Nikkei 225 dropped 0.8% to 37,646.37, S&P/ASX 200 slipped 1% to 7,526.70, and Kospi dropped 1.3% to 2,616.47
Shares dropped Wednesday in Asia after disappointingly high U.S. inflation data sent stocks slipping on Wall Street, raising prospects that interest rates will remain higher for longer.
Regional market watchers were paying close attention to the outcome of the presidential election in Indonesia, one of Southeast Asia’s biggest economies and a supplier of strategically important resources such as nickel.
Hong Kong’s Hang Seng index resumed trading after the Lunar New Year holiday, rising 0.2% to 15,769.95 after opening lower. Markets in mainland China remain closed all week.
Japan’s benchmark Nikkei 225 dropped 0.8% to 37,646.37. Australia’s S&P/ASX 200 slipped 1% to 7,526.70. South Korea’s Kospi dropped 1.3% to 2,616.47.
Tuesday on Wall Street, the S&P 500 shed 1.4% to 4,953.17 as traders delayed forecasts for when the Federal Reserve will deliver the cuts to interest rates they crave so much. The hotter-than-expected inflation report may mean the first cut would not come in March.
Tuesday’s report from the Labor Department showed that the consumer price index (CPI) advanced 0.3% from December to January, up from a 0.2% rise the earlier month. Compared with a year ago, prices were 3.1% higher.

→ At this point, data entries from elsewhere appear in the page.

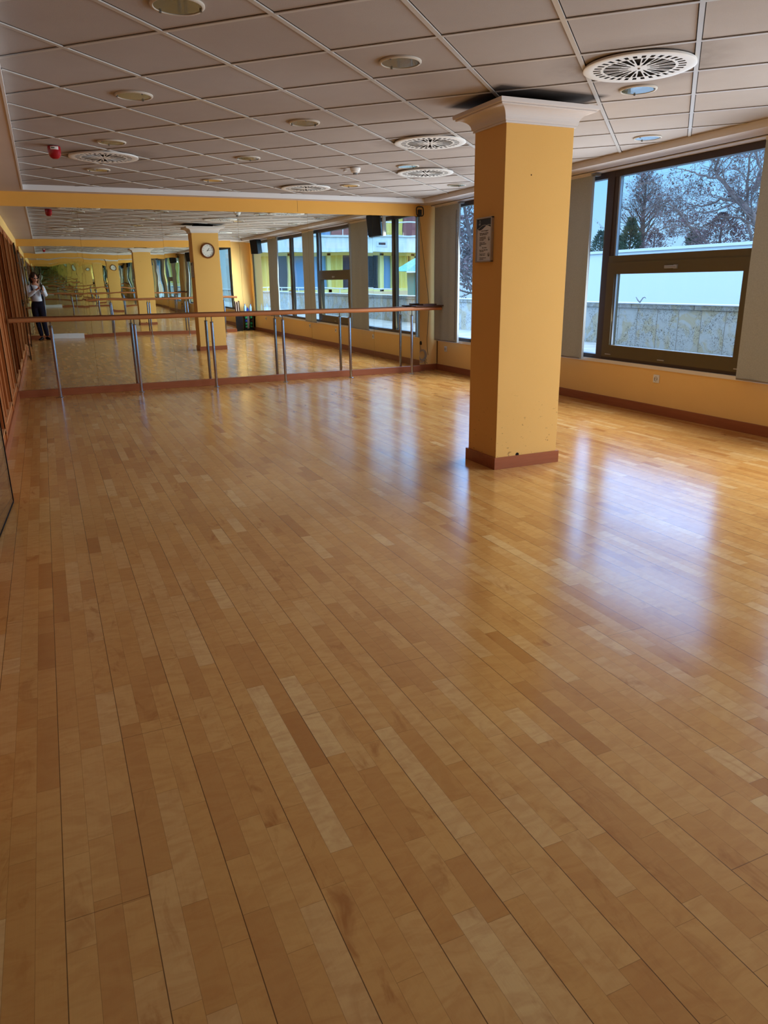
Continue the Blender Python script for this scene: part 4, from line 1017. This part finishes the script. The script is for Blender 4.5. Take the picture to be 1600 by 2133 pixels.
# head: looks down and across at the phone
hc = Vector((-.143, -.330, 1.525)); Fh = Vector((.42, .88, -.24)).normalized(); Rh = Fh.cross(Vector((0, 0, 1))).normalized(); Uh = Rh.cross(Fh)
bm = bmesh.new(); bmesh.ops.create_uvsphere(bm, u_segments=40, v_segments=28, radius=1)
def gs(x, c, w): return math.exp(-((x-c)/w)**2)
for v in bm.verts:
    x, y, z = v.co    # y forward
    wx = .076*(1-.22*max(0, -z)-.05*max(0, z)); hy = .092; hz = .112
    yy = y*hy
    if y > 0:
        yy += .020*gs(x, 0, .14)*gs(z, -.12, .20) + .006*gs(x, 0, .35)*gs(z, -.48, .12) + .010*gs(x, 0, .4)*gs(z, -.82, .16)   # nose, lips, chin
        yy -= .010*(gs(x, .38, .18)+gs(x, -.38, .18))*gs(z, .08, .14)                                                           # eye sockets
    v.co = hc + Rh*(x*wx) + Fh*yy + Uh*(z*hz)
obj('head', bm, M['skin'], person, smooth=True)
bm = bmesh.new()
for s in (-1, 1):
    c = hc+Rh*s*.078-Fh*.005-Uh*.005
    vs = bmesh.ops.create_uvsphere(bm, u_segments=12, v_segments=8, radius=1)['verts']
    for v in vs: v.co = c+Rh*v.co.x*.008+Fh*v.co.y*.016+Uh*v.co.z*.028
obj('ear', bm, M['skin'], person, smooth=True)
bm = bmesh.new()
for s in (-1, 1):
    c = hc+Rh*s*.031+Fh*.088+Uh*.010
    vs = bmesh.ops.create_uvsphere(bm, u_segments=12, v_segments=8, radius=1)['verts']
    for v in vs: v.co = c+Rh*v.co.x*.022+Fh*v.co.y*.004+Uh*v.co.z*.016
tube(bm, [hc-Rh*.076+Uh*.012, hc-Rh*.055+Fh*.075+Uh*.014, hc-Rh*.01+Fh*.098+Uh*.014, hc+Rh*.01+Fh*.098+Uh*.014, hc+Rh*.055+Fh*.075+Uh*.014, hc+Rh*.076+Uh*.012], .002, 6)
obj('spectacles', bm, M['lenses'], person, smooth=True)
bm = bmesh.new(); c = hc+Fh*.097-Uh*.053
vs = bmesh.ops.create_uvsphere(bm, u_segments=12, v_segments=8, radius=1)['verts']
for v in vs: v.co = c+Rh*v.co.x*.022+Fh*v.co.y*.006+Uh*v.co.z*.006
obj('mouth', bm, mat('lips', (168, 84, 80), .5), person, smooth=True)
bm = bmesh.new()
def blob(c, rx, ry, rz, n=.18, k=9.0):
    vs = bmesh.ops.create_icosphere(bm, subdivisions=4, radius=1)['verts']
    for v in vs:
        d = v.co.copy(); a = 1+n*noise.noise(d*2.4+Vector((k, k, k)))+n*.5*noise.noise(d*6+Vector((k, 0, 1)))
        v.co = c+Rh*d.x*rx*a+Fh*d.y*ry*a+Uh*d.z*rz*a
blob(hc-Fh*.026+Uh*.030, .092, .098, .104); blob(hc-Fh*.085-Uh*.055-Rh*.02, .075, .055, .085, .3, 3.0)
blob(hc-Rh*.055+Uh*.055+Fh*.035, .045, .050, .045, .3, 5.0); blob(hc+Rh*.05+Uh*.06+Fh*.03, .042, .045, .04, .3, 7.0)
hair = obj('hair', bm, M['hair'], person, smooth=True)
# shirt
S2 = Sk(); S2.add('wai', (wai[0], wai[1], .925), (.150, .118)); S2.add('b', (-.147, -.372, 1.08), (.128, .100), 'wai'); S2.add('che', che, (.135, .102), 'b'); S2.add('nek', (nek[0], nek[1], 1.325), (.10, .078), 'che'); S2.add('nk2', (-.153, -.367, 1.385), (.058, .055), 'nek')
for s, a, b, c in (('L', shL, elL, wrL), ('R', shR, elR, wrR)):
    m1 = Vector(a).lerp(Vector(b), .5); m2 = Vector(b).lerp(Vector(c), .45); cf = Vector(b).lerp(Vector(c), .86)
    S2.add('sh'+s, a, .068, 'nek'); S2.add('m1'+s, m1, .064, 'sh'+s); S2.add('el'+s, b, .060, 'm1'+s); S2.add('m2'+s, m2, .052, 'el'+s); S2.add('cf'+s, cf, .034, 'm2'+s)
skin('shirt', S2.v, S2.e, S2.r, M['shirt'], person, 1)
S3 = Sk(); S3.add('w', (-.145, -.37, 1.0), (.138, .108)); S3.add('pel', (-.145, -.372, .88), (.160, .122), 'w')
for s, a, b, c in (('L', hipL, kneL, ankL), ('R', hipR, kneR, ankR)):
    S3.add('hp'+s, (a[0], a[1], .80), .108, 'pel'); S3.add('th'+s, Vector(a).lerp(Vector(b), .5), .095, 'hp'+s); S3.add('kn'+s, b, .068, 'th'+s); S3.add('cf'+s, Vector(b).lerp(Vector(c), .5), .060, 'kn'+s); S3.add('an'+s, (c[0], c[1], .075), .050, 'cf'+s)
skin('trousers', S3.v, S3.e, S3.r, M['navy'], person, 1)
for (c, tw) in ((ankL, -.35), (ankR, .55)):
    d = Vector((math.sin(tw), math.cos(tw), 0)); n_ = Vector((d.y, -d.x, 0)); bm = bmesh.new()
    rings = []
    for t_, w, h in ((-.055, .022, .050), (-.045, .032, .070), (0, .034, .078), (.06, .038, .055), (.12, .043, .042), (.165, .036, .036), (.185, .012, .024)):
        o_ = Vector((c[0], c[1], 0))+d*t_
        rings.append([bm.verts.new(o_+n_*w*math.cos(a)+Vector((0, 0, max(.002, h*.5+h*.5*math.sin(a))))) for a in [2*math.pi*k/14 for k in range(14)]])
    for a_, b_ in zip(rings, rings[1:]):
        for i in range(14): bm.faces.new((a_[i], a_[(i+1) % 14], b_[(i+1) % 14], b_[i]))
    bm.faces.new(rings[0]); bm.faces.new(rings[-1])
    obj('shoe', bm, M['shoe'], person, smooth=True)
bm = bmesh.new(); pts = [(-.245, -.40, 1.36), (-.255, -.335, 1.37), (-.235, -.265, 1.30), (-.215, -.255, 1.20), (-.20, -.262, 1.10)]
rings = []
for p in pts: rings.append((bm.verts.new(Vector(p)+Vector((-.016, .003, 0))), bm.verts.new(Vector(p)+Vector((.016, .003, 0)))))
for a_, b_ in zip(rings, rings[1:]): bm.faces.new((a_[0], a_[1], b_[1], b_[0]))
o = obj('strap', bm, M['strap'], person); so = o.modifiers.new('th', 'SOLIDIFY'); so.thickness = .004
# phone held at eye of the camera
t = thing('phone', ph_c, 'black phone held up in both hands in the mirror', 'phone')
def obox(w, h, d, off, name, m, parent, bevel=.004):
    bm = bmesh.new(); vs = bxm(bm, -w/2, w/2, -h/2, h/2, -d/2, d/2)
    for v in vs: v.co = ph_c+R*(v.co.x+off[0])+U*(v.co.y+off[1])+F*(v.co.z+off[2])
    return obj(name, bm, m, parent, bevel=bevel)
obox(.076, .160, .008, (0, 0, 0), 'case', M['black'], t)
obox(.070, .150, .0008, (0, 0, -.0046), 'screen', M['lenses'], t, .0)
for k in range(3): obox(.012, .012, .001, (-.024, .060-.022*k, .0045), 'lens', M['lenses'], t, .002)
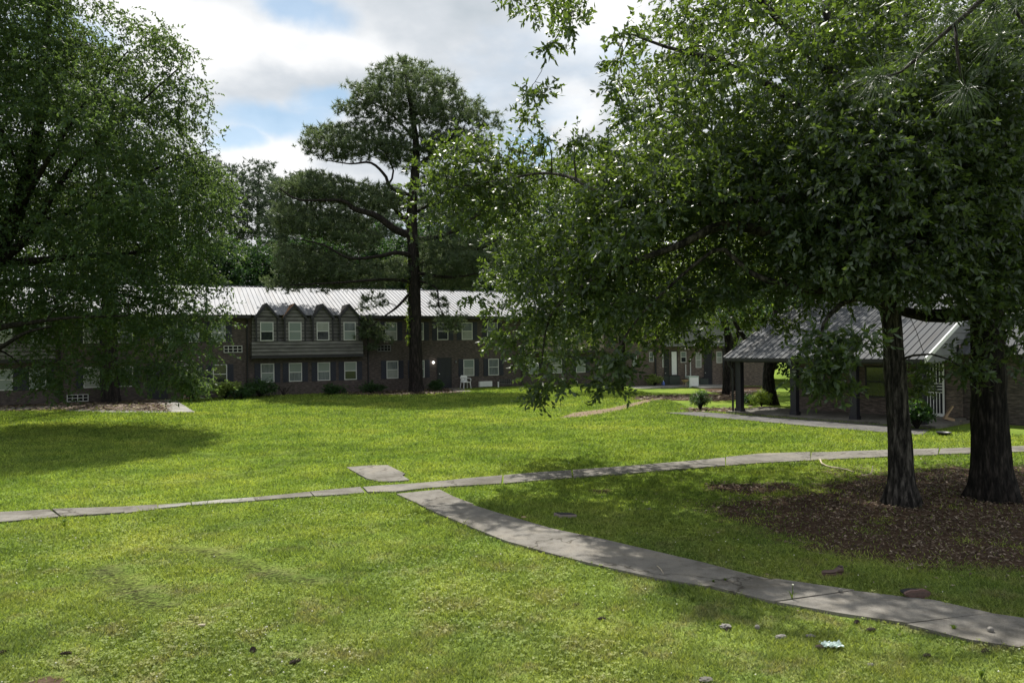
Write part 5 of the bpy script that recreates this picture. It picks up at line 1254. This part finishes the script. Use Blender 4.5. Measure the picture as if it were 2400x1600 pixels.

High interest rates hurt all kinds of investments, and they tend to particularly hurt high-growth stocks such as technology companies. A 2.2% decline for Microsoft and 2.1% dip for Amazon were the two heavy weights on the market.
The losses were widespread, and around 90% of the stocks in the S&P 500 dropped in one of the biggest speed bumps for the index since its big, record-setting rally began in late October.
Much of that rise was due to hopes that inflation was cooling enough for the Federal Reserve to reduce rates and relax the pressure on the economy.
Stocks of smaller companies dropped even more because high rates could hurt them more than bigger rivals by making it more difficult to borrow cash. The Russell 2000 index of smaller stocks slumped 4% for its worst day since two summers ago.